Exercise requirements:
Take the lines from the beginning of the data below through the line holding "COL = scene.collection" and return exactly those.

Data entries:
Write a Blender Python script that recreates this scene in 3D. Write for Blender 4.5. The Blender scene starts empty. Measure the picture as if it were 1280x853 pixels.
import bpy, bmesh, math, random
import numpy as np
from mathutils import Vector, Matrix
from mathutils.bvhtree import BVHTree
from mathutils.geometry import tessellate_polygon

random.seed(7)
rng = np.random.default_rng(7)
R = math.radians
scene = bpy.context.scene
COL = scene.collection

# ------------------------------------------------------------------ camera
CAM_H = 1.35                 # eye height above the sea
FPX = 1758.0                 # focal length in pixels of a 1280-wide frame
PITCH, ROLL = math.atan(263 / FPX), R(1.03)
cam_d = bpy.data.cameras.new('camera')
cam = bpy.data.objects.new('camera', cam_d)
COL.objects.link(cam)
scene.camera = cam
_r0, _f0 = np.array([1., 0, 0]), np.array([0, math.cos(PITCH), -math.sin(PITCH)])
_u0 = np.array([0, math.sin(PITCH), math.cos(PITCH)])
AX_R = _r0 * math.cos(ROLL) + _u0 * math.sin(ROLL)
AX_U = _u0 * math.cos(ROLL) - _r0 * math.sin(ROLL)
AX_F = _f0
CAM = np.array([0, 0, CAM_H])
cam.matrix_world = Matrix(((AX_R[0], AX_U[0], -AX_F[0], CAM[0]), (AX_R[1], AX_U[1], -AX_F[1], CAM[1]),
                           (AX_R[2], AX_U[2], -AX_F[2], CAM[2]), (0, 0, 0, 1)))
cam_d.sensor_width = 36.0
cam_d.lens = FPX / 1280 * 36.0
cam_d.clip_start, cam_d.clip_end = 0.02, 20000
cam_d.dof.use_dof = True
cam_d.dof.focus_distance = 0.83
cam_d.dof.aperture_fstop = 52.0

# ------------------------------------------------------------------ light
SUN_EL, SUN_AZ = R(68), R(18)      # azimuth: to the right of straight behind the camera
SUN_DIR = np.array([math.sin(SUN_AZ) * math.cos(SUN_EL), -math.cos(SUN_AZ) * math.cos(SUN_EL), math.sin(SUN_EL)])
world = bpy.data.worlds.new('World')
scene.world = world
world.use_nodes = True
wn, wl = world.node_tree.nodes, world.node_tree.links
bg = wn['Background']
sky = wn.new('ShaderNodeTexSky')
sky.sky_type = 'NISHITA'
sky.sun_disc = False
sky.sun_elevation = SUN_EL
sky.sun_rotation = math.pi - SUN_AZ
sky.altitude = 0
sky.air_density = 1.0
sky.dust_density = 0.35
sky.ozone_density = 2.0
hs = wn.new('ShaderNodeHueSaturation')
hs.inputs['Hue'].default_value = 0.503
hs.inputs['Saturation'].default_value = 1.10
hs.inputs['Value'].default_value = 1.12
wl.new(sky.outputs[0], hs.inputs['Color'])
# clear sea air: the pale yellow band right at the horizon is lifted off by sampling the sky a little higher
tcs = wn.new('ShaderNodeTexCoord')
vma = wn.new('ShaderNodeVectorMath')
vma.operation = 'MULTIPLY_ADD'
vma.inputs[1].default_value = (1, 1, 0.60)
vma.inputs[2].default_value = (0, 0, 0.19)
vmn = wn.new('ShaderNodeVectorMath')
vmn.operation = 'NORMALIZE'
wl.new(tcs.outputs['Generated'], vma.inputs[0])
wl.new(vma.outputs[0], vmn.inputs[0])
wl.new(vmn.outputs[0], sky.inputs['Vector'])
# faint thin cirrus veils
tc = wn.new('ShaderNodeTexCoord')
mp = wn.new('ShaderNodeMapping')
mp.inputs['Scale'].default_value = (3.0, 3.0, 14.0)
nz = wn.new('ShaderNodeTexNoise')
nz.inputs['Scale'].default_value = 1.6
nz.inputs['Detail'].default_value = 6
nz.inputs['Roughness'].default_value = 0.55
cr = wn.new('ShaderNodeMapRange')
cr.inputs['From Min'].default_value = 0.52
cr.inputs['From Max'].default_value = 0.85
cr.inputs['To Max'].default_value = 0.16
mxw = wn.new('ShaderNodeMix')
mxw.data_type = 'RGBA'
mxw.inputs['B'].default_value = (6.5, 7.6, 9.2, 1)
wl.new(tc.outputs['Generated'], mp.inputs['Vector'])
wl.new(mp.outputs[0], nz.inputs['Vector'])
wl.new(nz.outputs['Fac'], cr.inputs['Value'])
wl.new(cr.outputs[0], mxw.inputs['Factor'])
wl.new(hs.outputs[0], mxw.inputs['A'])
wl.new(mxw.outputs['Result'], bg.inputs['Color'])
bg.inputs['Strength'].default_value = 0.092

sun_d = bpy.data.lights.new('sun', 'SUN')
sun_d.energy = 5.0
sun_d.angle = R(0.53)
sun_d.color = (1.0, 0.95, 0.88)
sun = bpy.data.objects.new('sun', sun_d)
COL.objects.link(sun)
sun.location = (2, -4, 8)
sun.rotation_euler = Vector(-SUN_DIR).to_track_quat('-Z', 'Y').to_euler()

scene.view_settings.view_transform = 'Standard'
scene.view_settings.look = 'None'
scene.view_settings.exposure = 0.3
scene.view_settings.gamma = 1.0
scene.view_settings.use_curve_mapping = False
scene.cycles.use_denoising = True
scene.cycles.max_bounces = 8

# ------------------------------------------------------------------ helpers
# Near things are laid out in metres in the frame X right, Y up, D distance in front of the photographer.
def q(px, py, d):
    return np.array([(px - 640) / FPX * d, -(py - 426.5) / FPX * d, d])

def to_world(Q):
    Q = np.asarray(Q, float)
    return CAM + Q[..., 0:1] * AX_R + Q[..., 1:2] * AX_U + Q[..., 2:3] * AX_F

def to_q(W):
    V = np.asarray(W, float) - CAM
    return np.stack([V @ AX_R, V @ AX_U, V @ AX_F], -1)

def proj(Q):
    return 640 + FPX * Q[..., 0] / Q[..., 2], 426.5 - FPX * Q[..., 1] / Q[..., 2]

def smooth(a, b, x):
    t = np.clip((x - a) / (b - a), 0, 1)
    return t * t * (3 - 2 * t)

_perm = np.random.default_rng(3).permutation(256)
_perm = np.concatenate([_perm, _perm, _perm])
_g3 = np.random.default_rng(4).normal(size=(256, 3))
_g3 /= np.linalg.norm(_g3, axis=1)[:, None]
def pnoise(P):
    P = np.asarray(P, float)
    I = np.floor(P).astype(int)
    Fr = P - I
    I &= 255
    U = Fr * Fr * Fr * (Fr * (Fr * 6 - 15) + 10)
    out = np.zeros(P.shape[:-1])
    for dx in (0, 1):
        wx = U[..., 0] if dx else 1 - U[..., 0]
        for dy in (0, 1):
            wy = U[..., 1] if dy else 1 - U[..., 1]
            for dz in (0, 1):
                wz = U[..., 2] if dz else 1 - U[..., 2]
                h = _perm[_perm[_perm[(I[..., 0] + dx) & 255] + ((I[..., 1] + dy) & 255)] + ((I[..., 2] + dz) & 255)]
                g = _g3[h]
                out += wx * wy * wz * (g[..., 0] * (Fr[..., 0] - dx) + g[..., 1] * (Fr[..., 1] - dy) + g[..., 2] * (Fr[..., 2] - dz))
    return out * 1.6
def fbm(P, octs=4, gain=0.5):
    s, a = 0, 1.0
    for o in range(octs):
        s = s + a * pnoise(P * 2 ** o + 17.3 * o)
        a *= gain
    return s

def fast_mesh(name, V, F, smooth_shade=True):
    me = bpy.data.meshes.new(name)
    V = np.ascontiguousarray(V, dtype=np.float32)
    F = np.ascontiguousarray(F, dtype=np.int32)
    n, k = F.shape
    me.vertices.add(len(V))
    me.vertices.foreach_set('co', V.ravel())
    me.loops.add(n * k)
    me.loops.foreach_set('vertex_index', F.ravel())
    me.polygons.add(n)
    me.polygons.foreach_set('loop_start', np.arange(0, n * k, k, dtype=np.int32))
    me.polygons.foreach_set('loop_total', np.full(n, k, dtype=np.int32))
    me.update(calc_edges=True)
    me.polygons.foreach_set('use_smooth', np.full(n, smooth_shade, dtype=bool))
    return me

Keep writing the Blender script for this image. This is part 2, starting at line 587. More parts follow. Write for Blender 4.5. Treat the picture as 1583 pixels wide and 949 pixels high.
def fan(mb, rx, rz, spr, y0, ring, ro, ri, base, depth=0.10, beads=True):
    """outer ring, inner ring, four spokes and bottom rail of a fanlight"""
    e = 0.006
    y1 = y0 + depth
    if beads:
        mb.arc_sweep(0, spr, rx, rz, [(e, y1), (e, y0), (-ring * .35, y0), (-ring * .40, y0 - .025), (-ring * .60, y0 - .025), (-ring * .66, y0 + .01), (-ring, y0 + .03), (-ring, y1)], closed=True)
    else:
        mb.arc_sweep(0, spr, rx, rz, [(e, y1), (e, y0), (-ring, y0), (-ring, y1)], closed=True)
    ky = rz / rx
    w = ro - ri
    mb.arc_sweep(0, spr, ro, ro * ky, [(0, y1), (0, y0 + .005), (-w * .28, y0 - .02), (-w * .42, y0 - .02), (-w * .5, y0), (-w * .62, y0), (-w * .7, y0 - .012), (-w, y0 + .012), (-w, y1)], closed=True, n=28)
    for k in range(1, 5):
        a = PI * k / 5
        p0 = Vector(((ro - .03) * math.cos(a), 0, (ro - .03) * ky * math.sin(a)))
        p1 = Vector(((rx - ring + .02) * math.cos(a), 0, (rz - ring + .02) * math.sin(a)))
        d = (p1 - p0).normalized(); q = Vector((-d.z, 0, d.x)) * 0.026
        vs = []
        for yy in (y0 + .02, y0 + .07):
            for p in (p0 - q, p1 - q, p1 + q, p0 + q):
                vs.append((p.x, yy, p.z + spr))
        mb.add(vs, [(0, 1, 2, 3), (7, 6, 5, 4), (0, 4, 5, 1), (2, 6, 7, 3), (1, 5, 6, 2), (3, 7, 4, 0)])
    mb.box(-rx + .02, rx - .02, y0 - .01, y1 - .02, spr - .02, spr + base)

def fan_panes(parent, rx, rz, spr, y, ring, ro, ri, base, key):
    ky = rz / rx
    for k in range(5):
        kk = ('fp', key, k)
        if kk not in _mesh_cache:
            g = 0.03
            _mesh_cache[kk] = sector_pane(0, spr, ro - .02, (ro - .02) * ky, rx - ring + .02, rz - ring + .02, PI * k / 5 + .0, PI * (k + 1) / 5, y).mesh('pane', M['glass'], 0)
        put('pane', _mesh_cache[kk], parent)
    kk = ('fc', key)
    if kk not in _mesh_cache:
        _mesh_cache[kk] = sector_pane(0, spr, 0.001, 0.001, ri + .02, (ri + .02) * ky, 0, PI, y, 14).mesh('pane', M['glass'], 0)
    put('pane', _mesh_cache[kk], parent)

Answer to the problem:
Write a Blender Python script that recreates this scene in 3D. Write for Blender 4.5. The Blender scene starts empty. Measure the picture as if it were 1280x853 pixels.
import bpy, bmesh, math, random
import numpy as np
from mathutils import Vector, Matrix
from mathutils.bvhtree import BVHTree
from mathutils.geometry import tessellate_polygon

random.seed(7)
rng = np.random.default_rng(7)
R = math.radians
scene = bpy.context.scene
COL = scene.collection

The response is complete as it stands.